Cada vez que recibo una invitación para unirme al Skype, al Team, al Zoom o asimilados entro en crisis, pienso que alguien habrá que esté haciendo virguerías con su móvil durante la confinación, no es mi caso.
Por cierto, Win Wenders tiene un proyecto maravilloso entorno a Edward Hopper, una película en 3D, sobre el pintor americano, apoyada por la Fundación Beyeler (https://www.fondationbeyeler.ch/en/exhibitions/edward-hopper). Hubo un tiempo en el que creí que Wenders era dios, luego cambié por Coppola y he seguido dando tumbos buscando dioses efímeros hasta que llegué a Grecia y los encontré todos en cabo Sunion.

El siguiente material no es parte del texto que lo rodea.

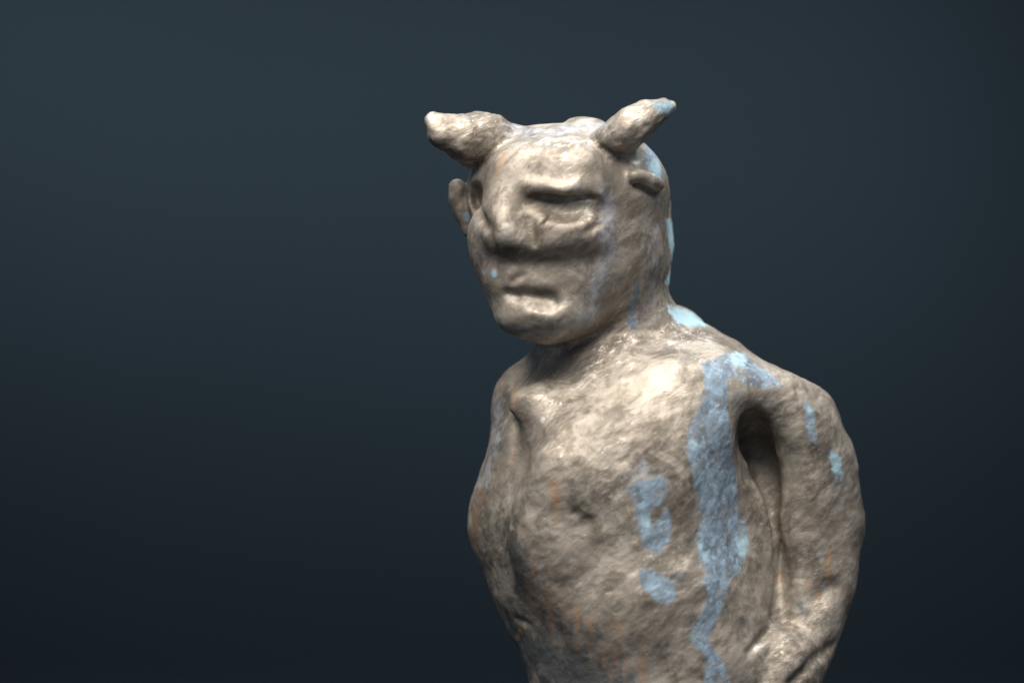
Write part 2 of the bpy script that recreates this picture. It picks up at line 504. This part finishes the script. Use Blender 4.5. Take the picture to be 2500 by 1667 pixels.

Hoy Hopper le presta un anochecer a Howard Hawks.
Edward Hopper: fascinación por un mundo congelado | La Esfera de Papel
Boccaccio sigue desbocado, aunque hemos cambiado de jornadas, sigue con aventuras de amores imposibles, secuestros de damas enamoradas a punto de malcasarse. En la historia de hoy viajamos a Creta, Chipre y Rodas en una novela de capa y espada, con final feliz, porque las novelillas de la quinta jornada han de tener final feliz.
La Marquesa nos deja una receta sencilla de un pan para desayuno o para té. Podría especiarse.
Se necesitan 700 gramos de harina de fuerza, 170 gramos de azúcar (puede ponerse un poco menos), 8 gramos de levadura en polvo, 30 gramos de mantequilla, 6 huevos y 400 cc de leche, más una pizca de sal.
En un lebrillo se cascan los huevos y se baten con brío hasta que espumen bien. Se les añade poco a poco la leche, que no esté muy frio, y la mantequilla derretida.
Cuando esté bien batido todo se añade el azúcar, mezclándola bien, la pizca de sal, la harina tamizada y la levadura.
Se mezcla y amasa bien, durante 5 minutos, quizá alguno más. Se pone la masa en un molde grande o en dos pequeños, que previamente hay que tener bien engrasada con mantequilla.
En el momento de amasar se puede decidir se añadir pasas, algunas especias o frutos secos (con moderación, no más de 150 gramos en total).
Se deja reposar durante una hora en lugar templado y se cuece en el horno precalentado (120º) durante 18 minutos, luego se pone un poco más fuerte (150º) a temperatura más elevada (150º).
Minutos antes de sacarlo del horno se puede pintar un poco la cobertura con una yema de huevo batida en leche, eso permitirá que quede dorado y brillante.

Se saca del horno, se deja enfriar unos minutos y se corta en rebanadas. Lujurioso.